======== DATA BLOCK
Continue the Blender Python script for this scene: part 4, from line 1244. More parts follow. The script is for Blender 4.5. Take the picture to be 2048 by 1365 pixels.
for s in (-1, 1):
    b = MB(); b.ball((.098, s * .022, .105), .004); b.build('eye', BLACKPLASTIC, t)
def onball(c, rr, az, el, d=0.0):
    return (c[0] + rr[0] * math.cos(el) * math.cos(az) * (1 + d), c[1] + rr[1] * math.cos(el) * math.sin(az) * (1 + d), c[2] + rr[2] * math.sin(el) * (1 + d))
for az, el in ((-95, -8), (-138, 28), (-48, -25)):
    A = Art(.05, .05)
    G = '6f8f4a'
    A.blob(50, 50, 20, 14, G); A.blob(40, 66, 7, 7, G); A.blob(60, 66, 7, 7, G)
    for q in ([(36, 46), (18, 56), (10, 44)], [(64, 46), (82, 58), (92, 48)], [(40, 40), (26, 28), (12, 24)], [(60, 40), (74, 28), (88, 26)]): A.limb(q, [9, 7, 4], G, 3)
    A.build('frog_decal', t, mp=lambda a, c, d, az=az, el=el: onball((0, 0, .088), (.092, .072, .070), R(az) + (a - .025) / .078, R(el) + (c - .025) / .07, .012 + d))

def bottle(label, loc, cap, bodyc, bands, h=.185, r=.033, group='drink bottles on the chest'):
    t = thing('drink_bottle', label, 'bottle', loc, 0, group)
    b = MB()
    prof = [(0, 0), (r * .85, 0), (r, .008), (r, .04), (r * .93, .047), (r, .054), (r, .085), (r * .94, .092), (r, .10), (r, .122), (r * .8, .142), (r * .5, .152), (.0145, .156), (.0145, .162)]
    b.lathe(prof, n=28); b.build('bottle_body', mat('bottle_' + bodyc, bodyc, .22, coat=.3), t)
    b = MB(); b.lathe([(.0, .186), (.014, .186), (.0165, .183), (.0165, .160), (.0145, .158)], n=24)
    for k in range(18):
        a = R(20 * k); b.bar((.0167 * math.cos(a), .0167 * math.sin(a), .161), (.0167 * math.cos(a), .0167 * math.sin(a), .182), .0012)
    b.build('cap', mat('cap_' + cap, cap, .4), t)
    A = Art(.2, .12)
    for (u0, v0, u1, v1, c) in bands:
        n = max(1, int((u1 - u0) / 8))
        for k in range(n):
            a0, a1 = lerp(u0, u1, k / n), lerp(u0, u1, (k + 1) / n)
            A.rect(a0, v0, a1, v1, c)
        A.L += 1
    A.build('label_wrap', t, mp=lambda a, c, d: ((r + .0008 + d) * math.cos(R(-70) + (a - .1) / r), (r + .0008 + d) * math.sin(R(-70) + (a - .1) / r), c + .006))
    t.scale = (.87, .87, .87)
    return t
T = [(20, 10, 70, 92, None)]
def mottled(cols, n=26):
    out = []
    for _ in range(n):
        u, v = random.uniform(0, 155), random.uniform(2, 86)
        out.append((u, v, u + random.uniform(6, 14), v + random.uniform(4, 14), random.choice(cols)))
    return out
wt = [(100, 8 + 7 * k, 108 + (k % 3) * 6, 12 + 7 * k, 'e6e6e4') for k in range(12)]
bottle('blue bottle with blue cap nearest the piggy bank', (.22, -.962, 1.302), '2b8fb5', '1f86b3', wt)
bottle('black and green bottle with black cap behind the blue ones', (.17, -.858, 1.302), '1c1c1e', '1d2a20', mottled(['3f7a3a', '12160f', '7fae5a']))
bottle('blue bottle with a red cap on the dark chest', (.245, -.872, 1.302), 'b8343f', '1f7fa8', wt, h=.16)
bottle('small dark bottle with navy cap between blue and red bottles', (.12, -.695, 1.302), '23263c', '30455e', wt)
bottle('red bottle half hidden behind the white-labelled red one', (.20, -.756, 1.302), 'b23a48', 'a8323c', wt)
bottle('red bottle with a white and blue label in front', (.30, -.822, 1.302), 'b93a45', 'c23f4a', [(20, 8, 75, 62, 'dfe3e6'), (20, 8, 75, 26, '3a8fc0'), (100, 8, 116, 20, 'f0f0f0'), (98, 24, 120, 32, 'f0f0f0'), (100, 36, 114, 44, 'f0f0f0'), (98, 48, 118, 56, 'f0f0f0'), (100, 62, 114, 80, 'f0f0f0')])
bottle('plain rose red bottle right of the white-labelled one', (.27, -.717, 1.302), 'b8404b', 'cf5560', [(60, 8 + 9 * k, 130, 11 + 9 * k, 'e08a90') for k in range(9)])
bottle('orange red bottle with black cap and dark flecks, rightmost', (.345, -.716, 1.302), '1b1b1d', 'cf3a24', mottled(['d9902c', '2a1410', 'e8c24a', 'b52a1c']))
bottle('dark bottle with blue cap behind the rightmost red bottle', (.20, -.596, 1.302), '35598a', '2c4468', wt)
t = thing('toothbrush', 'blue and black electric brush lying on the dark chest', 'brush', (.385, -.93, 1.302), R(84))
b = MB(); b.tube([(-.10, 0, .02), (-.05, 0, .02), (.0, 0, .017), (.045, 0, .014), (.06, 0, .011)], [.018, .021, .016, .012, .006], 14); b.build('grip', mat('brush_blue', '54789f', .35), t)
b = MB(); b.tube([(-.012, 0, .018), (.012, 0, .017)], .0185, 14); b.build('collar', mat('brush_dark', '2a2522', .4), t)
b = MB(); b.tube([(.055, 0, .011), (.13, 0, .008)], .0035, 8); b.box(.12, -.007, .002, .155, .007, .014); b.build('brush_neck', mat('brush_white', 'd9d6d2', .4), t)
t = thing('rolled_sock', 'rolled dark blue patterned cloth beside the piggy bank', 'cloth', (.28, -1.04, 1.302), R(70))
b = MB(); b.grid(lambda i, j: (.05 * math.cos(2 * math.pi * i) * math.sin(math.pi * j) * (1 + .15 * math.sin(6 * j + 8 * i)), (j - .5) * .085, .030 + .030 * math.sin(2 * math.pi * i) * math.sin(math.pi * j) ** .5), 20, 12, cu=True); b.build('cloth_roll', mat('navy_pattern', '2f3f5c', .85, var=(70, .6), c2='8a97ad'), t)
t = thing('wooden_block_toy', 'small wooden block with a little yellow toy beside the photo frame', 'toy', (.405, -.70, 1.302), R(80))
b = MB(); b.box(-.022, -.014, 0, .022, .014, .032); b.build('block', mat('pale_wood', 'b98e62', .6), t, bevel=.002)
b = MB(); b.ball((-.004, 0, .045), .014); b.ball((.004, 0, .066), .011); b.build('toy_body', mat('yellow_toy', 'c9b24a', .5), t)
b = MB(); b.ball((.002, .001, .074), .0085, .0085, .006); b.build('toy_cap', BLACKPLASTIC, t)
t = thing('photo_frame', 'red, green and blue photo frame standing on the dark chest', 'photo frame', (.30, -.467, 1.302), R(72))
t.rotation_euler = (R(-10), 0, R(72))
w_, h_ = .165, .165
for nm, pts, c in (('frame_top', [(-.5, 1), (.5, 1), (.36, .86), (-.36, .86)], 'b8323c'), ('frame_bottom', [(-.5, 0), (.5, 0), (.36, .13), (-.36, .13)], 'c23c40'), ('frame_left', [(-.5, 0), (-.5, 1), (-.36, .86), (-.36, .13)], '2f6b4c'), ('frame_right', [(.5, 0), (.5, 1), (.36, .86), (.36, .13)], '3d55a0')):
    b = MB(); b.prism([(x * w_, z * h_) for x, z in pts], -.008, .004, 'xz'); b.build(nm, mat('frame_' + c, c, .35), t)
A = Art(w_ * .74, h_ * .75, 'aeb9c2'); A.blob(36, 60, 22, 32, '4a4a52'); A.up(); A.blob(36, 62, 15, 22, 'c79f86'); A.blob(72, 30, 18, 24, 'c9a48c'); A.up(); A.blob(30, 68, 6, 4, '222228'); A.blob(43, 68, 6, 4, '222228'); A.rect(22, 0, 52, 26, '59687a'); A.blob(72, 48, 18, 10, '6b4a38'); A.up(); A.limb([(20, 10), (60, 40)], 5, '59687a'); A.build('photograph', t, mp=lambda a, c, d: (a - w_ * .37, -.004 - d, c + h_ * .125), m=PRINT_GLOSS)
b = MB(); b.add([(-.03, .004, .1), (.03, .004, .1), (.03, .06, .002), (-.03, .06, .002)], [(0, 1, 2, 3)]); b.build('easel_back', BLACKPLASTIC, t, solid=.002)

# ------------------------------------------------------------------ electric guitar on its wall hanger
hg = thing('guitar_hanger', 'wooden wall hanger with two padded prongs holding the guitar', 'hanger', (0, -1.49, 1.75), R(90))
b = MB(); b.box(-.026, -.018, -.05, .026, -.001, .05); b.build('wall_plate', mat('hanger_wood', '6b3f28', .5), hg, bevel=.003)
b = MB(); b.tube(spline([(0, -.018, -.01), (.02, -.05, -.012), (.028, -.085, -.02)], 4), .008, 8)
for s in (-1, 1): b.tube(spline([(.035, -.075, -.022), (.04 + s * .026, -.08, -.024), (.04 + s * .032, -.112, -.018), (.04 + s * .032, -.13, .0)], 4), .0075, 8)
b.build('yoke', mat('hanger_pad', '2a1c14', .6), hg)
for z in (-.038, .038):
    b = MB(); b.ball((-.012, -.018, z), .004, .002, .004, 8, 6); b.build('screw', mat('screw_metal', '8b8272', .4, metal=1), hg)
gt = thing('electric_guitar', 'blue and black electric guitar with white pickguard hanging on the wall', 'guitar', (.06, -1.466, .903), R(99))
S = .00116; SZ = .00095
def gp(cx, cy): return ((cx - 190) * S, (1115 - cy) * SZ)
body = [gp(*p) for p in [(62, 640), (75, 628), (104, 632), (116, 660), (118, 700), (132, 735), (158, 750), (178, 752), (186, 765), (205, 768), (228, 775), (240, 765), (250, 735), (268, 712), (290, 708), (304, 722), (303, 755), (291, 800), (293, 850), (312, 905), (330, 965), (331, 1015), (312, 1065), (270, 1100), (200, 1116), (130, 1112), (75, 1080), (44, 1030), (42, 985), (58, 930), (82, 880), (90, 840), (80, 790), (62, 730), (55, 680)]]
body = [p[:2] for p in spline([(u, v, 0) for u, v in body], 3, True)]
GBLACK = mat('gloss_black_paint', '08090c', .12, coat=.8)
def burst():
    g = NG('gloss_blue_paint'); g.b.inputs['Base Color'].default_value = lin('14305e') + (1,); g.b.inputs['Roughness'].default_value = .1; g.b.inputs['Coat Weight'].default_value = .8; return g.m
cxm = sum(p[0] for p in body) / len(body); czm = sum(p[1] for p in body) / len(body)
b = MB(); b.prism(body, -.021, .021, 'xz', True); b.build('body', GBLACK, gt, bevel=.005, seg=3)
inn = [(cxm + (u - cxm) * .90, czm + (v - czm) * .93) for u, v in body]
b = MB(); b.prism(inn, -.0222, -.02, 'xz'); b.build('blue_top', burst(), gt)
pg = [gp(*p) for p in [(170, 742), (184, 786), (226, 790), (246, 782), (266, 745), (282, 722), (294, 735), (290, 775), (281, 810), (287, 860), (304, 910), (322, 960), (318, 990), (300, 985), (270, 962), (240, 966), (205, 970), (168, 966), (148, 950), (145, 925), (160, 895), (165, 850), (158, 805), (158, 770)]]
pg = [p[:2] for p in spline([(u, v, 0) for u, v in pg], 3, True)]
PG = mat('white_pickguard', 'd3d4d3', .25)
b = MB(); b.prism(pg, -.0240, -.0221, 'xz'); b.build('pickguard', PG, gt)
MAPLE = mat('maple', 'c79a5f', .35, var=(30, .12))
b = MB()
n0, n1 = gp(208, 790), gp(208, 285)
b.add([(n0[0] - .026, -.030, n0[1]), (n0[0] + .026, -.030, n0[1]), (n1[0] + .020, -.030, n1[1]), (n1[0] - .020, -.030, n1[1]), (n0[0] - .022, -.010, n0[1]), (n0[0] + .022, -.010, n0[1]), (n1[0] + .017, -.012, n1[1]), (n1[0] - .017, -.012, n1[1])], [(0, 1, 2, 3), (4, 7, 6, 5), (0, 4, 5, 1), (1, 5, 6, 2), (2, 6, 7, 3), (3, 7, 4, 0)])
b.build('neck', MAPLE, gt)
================
_INSTRUCTIONS FOR THE TASK_
Produce the lines from the top of the listing through the "A.build('frog_decal', t, mp=lambda" line exactly as they appear, with no additional output.

_CORRECT ANSWER_
Continue the Blender Python script for this scene: part 4, from line 1244. More parts follow. The script is for Blender 4.5. Take the picture to be 2048 by 1365 pixels.
for s in (-1, 1):
    b = MB(); b.ball((.098, s * .022, .105), .004); b.build('eye', BLACKPLASTIC, t)
def onball(c, rr, az, el, d=0.0):
    return (c[0] + rr[0] * math.cos(el) * math.cos(az) * (1 + d), c[1] + rr[1] * math.cos(el) * math.sin(az) * (1 + d), c[2] + rr[2] * math.sin(el) * (1 + d))
for az, el in ((-95, -8), (-138, 28), (-48, -25)):
    A = Art(.05, .05)
    G = '6f8f4a'
    A.blob(50, 50, 20, 14, G); A.blob(40, 66, 7, 7, G); A.blob(60, 66, 7, 7, G)
    for q in ([(36, 46), (18, 56), (10, 44)], [(64, 46), (82, 58), (92, 48)], [(40, 40), (26, 28), (12, 24)], [(60, 40), (74, 28), (88, 26)]): A.limb(q, [9, 7, 4], G, 3)
    A.build('frog_decal', t, mp=lambda a, c, d, az=az, el=el: onball((0, 0, .088), (.092, .072, .070), R(az) + (a - .025) / .078, R(el) + (c - .025) / .07, .012 + d))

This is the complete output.